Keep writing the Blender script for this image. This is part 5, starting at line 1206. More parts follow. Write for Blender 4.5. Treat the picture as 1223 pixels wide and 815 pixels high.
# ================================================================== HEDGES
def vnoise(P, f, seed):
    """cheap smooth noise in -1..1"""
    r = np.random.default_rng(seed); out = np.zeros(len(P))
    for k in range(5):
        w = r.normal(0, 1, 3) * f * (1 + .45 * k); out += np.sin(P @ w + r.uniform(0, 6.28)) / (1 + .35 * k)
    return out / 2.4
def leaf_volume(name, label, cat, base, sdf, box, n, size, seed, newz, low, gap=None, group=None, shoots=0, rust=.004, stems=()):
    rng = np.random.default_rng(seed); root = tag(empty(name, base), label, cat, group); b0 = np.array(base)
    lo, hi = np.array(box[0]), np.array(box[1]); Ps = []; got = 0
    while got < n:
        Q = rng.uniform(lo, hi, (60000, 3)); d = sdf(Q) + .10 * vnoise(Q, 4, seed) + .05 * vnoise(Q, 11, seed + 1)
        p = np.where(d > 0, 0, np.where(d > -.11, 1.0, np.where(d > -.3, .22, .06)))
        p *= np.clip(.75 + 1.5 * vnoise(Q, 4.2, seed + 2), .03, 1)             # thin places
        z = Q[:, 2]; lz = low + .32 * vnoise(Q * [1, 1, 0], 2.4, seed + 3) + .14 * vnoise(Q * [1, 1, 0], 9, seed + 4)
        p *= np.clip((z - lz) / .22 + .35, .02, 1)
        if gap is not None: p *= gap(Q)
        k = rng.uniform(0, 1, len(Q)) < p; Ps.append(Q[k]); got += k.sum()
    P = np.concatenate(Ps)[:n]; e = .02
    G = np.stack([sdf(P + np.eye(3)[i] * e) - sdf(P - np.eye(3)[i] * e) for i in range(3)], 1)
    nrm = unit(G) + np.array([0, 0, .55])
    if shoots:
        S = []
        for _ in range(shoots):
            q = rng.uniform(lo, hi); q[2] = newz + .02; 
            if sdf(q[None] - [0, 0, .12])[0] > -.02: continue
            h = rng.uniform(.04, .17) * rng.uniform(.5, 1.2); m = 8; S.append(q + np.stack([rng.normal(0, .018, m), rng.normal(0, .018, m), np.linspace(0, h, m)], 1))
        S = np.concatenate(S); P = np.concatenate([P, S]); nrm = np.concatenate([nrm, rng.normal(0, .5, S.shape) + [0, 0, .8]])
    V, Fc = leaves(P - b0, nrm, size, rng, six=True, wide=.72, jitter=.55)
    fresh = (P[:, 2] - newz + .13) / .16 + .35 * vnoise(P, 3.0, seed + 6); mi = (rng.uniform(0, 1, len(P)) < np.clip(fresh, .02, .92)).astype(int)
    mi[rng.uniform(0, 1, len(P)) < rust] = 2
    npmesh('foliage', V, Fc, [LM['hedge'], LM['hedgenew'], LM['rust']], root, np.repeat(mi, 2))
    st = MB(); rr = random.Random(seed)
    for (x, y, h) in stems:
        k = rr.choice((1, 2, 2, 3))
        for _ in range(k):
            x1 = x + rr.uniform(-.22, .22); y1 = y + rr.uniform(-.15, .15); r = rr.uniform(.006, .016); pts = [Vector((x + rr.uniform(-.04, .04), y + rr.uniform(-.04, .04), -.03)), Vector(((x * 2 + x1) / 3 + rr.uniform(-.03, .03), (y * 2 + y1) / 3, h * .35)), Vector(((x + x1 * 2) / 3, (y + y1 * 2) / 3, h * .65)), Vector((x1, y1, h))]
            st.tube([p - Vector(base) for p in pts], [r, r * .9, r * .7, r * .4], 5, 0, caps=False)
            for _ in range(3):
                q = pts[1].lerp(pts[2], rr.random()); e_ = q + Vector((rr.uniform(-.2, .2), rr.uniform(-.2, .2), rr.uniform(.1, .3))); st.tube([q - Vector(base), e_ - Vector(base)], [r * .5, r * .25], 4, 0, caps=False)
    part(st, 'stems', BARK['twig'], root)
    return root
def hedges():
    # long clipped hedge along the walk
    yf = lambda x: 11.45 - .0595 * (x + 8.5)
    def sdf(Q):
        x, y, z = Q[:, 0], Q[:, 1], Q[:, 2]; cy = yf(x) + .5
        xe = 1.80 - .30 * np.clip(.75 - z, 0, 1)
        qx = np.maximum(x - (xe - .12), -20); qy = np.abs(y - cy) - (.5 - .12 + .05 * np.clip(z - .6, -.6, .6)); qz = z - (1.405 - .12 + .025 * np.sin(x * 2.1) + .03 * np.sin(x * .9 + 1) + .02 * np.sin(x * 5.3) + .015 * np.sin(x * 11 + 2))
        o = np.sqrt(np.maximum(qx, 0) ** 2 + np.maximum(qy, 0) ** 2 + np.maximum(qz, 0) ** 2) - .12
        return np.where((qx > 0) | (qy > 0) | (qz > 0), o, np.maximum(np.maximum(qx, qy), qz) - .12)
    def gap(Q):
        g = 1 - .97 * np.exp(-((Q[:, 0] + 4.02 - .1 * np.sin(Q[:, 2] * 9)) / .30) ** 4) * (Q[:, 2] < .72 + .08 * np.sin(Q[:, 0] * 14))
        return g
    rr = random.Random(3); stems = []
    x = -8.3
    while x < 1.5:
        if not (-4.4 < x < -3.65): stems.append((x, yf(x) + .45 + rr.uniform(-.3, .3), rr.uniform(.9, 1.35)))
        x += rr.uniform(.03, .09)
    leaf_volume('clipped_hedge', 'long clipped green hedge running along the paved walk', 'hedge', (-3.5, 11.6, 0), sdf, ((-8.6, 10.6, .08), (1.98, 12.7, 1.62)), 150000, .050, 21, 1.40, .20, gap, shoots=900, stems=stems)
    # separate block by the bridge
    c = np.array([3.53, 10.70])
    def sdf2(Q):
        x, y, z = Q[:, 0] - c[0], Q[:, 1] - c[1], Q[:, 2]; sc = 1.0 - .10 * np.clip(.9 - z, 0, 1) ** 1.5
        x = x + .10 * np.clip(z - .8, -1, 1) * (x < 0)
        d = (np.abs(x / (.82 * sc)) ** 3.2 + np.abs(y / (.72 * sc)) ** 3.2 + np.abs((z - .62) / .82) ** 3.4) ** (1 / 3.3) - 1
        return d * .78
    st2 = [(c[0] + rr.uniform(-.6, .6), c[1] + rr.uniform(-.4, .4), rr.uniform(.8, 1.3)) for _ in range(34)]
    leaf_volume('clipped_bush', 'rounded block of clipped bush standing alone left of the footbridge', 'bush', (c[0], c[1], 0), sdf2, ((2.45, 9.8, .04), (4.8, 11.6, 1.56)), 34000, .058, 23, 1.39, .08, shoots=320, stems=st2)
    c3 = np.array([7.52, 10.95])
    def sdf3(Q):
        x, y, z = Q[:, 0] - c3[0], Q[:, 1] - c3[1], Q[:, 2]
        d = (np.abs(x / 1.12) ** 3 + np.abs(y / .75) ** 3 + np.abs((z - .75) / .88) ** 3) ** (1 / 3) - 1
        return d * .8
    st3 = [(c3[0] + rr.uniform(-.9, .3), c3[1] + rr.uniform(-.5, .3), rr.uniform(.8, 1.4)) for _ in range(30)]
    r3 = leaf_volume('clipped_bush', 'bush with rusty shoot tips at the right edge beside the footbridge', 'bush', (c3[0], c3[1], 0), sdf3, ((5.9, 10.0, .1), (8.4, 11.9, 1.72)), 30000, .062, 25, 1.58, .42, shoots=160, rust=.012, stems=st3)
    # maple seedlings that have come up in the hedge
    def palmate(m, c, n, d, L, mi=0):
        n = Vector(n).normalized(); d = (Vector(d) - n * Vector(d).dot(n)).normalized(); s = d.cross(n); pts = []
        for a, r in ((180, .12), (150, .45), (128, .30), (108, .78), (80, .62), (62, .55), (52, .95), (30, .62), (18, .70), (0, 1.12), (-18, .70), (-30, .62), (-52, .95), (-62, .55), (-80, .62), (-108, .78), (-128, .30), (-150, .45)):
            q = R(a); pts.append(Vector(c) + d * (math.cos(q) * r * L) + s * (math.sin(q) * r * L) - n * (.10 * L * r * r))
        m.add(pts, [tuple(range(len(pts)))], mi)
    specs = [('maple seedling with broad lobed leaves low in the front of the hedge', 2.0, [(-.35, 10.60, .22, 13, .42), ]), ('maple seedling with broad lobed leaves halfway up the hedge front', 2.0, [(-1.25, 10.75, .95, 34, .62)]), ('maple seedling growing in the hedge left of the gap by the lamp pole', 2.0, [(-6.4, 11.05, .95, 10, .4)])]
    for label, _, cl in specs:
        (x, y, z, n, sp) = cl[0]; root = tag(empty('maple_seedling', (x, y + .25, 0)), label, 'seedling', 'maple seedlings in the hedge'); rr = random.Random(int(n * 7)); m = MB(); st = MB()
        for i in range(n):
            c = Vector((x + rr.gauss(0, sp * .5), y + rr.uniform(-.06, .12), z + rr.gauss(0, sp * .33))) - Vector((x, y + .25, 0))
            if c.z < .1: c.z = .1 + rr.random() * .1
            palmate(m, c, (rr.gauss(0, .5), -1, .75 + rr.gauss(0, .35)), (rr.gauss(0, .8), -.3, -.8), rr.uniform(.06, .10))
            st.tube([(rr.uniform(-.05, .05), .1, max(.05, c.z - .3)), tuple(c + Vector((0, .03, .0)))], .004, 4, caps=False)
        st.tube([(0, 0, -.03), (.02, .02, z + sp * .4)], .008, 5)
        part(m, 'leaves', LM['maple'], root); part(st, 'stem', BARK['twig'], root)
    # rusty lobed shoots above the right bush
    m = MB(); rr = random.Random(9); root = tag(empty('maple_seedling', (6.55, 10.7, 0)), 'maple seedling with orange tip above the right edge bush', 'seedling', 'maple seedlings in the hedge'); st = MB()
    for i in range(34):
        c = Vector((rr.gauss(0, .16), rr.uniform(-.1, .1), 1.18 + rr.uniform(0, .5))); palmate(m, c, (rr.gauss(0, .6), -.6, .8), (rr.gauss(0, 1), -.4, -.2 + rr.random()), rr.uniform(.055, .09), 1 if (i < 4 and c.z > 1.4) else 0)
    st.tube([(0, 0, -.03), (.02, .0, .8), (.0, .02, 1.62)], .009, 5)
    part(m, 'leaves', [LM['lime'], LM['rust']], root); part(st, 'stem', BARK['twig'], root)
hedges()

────

▶ **TASK PROMPT**
Identify all lines where the word "wide" shows up. Copy them.

▶ **EXERCISE OUTPUT**
Keep writing the Blender script for this image. This is part 5, starting at line 1206. More parts follow. Write for Blender 4.5. Treat the picture as 1223 pixels wide and 815 pixels high.
    V, Fc = leaves(P - b0, nrm, size, rng, six=True, wide=.72, jitter=.55)